J’ai été surpris que les compagnies anglaises, sacrifiant des capitaux aussi considérables, n’eussent pas choisi pour diriger les travaux des hommes pratiques. A Calta-Branca, cette tâche importante est confiée, je l’ai dit, à d’anciens officiers de marine qui ont conservé toute la sévérité minutieuse du service militaire. A Morro-Velho, à Congo-Soco, les directeurs sont actifs et intelligens, mais, faute d’avoir sous leurs ordres des mineurs entendus, ils voient souvent leurs intentions mal exécutées. Les travaux sont ainsi compromis tour à tour par l’incapacité des directeurs et l’ignorance des ouvriers. En résumé, soit par les dépenses excessives de premier établissement, soit à cause du défaut d’instruction des chefs de travaux, les compagnies anglaises n’ont devant elles qu’un avenir incertain. Si le parlement adopte un jour la motion de lord Brougham, qui veut affranchir tous les esclaves appartenant à des Anglais, ces mines seront forcément abandonnées. Les Brésiliens, tout en admirant les travaux accomplis, sont incapables de les apprécier. Animés d’une haine aveugle contre l’Angleterre, ils ne consentiront jamais à reconnaître que les dépenses faites par les compagnies britanniques ont amélioré le sort des habitans de la province de Minas. C’est une tâche ingrate qu’ont acceptée ces compagnies, et leurs efforts, on doit le reconnaître, sont mal encouragés.
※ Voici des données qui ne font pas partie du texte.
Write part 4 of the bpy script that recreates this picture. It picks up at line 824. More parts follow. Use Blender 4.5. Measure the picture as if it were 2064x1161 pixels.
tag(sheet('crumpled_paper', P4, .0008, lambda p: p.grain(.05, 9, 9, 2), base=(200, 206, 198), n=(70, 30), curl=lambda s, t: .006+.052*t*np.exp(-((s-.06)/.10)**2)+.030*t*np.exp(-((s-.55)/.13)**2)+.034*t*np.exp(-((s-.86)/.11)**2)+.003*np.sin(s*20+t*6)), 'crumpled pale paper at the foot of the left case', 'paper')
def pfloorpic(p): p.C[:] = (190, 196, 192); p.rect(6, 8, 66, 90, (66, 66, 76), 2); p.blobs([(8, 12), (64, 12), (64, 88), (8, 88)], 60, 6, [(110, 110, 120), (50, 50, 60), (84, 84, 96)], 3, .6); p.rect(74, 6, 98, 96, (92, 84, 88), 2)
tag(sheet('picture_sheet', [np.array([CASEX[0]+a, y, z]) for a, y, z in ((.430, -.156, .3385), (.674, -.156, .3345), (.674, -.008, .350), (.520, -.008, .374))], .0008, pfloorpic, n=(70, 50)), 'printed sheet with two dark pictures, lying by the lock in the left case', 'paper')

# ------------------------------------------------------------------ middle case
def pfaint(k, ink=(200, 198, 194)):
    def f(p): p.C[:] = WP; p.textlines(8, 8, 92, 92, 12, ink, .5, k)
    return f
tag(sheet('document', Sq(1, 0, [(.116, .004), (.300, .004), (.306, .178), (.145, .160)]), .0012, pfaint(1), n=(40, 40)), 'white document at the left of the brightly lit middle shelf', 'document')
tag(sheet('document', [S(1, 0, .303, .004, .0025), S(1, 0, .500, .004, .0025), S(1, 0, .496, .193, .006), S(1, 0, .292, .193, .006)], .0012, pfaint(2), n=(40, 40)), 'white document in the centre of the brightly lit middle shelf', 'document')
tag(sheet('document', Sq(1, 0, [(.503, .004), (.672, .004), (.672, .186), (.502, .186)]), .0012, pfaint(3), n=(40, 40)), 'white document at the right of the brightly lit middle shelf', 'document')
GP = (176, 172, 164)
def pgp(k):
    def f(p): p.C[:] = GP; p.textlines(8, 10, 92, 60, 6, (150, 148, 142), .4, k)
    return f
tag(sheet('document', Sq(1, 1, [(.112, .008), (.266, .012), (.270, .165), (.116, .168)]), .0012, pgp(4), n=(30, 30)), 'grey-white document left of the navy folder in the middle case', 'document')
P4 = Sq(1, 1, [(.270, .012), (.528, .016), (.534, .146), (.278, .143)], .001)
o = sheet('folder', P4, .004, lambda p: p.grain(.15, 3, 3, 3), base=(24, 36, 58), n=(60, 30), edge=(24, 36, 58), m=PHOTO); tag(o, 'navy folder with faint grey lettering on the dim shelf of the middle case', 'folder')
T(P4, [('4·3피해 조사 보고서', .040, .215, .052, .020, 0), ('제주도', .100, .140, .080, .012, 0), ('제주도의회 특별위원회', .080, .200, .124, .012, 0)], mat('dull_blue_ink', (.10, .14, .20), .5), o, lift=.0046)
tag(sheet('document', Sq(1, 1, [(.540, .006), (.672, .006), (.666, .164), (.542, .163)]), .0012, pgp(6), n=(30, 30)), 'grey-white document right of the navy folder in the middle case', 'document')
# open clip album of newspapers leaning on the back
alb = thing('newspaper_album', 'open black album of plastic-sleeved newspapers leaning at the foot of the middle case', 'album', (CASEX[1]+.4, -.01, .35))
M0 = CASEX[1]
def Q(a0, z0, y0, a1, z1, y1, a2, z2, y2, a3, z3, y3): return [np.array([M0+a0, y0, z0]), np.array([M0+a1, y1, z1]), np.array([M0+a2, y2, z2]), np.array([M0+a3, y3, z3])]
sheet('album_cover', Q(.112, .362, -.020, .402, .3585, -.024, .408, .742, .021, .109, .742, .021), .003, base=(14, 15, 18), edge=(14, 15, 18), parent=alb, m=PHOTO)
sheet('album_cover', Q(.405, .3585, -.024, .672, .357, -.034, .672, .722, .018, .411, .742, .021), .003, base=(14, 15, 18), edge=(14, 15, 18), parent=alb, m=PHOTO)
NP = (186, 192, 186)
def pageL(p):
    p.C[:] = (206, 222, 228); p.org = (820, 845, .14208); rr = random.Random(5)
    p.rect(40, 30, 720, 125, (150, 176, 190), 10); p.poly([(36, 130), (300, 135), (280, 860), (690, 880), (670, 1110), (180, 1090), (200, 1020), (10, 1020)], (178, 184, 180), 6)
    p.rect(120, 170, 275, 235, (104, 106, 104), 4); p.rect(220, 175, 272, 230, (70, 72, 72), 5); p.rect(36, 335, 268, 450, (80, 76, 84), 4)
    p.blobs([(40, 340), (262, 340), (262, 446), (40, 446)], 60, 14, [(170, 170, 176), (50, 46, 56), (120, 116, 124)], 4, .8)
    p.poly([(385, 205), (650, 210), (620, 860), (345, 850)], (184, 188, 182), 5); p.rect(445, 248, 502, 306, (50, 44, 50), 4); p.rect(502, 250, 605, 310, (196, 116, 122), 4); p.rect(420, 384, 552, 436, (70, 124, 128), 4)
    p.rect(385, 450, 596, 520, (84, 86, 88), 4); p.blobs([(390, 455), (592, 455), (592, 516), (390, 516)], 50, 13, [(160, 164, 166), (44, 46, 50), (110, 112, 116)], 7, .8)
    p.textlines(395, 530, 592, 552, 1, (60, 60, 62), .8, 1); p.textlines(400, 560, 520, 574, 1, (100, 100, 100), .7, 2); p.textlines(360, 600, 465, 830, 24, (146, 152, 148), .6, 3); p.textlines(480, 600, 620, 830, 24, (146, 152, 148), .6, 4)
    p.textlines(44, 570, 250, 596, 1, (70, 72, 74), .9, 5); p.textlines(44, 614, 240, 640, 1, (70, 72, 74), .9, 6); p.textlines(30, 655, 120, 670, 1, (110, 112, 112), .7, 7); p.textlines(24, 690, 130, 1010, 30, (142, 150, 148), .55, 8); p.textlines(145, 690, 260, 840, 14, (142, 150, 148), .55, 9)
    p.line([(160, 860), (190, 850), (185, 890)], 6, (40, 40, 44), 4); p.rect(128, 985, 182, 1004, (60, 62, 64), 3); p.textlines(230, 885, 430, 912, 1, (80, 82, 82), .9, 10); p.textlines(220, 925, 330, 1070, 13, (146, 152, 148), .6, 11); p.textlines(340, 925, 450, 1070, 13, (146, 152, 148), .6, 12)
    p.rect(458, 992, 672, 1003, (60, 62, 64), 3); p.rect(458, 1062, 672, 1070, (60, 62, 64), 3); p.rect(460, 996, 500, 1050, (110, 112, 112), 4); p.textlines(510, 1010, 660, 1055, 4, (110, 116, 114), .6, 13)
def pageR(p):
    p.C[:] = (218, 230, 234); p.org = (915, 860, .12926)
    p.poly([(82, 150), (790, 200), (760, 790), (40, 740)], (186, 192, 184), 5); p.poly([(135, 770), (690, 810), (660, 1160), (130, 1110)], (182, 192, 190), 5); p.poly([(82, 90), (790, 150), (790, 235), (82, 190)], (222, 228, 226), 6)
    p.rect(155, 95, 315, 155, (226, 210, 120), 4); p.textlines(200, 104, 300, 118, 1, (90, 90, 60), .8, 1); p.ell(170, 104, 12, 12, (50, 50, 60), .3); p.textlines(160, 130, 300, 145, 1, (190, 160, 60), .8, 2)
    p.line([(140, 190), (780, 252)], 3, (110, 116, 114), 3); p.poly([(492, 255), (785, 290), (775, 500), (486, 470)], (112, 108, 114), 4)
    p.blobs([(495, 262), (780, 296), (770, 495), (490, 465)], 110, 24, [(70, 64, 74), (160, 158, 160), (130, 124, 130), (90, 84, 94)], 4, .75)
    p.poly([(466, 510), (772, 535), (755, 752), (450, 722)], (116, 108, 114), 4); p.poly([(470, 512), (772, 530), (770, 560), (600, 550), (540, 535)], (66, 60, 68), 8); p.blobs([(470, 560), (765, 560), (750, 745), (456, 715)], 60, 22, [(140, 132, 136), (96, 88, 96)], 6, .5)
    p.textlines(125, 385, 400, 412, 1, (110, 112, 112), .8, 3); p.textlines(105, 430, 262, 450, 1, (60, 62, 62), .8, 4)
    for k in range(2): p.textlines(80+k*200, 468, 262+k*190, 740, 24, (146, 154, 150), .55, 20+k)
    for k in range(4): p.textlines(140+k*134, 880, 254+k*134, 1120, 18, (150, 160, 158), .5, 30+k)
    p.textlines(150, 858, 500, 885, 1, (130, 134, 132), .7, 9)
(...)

Si j’en crois des rapports recueillis sur les lieux, les esclaves occupés dans les mines anglaises du Brésil sont traités avec douceur. Soumis à un travail régulier et recevant une nourriture abondante, ils sont

  1. Le moindre mineur anglais reçoit 250 francs par mois ; pour peu qu’un seul établissement compte soixante ou quatre-vingts de ces mineurs, on conçoit que les dépenses s’augmentent beaucoup. Le travail d’un nègre intelligent équivaut à celui d’un mineur anglais ivrogne et insoumis ; un nègre ne coûte que 500 fr. par an en moyenne.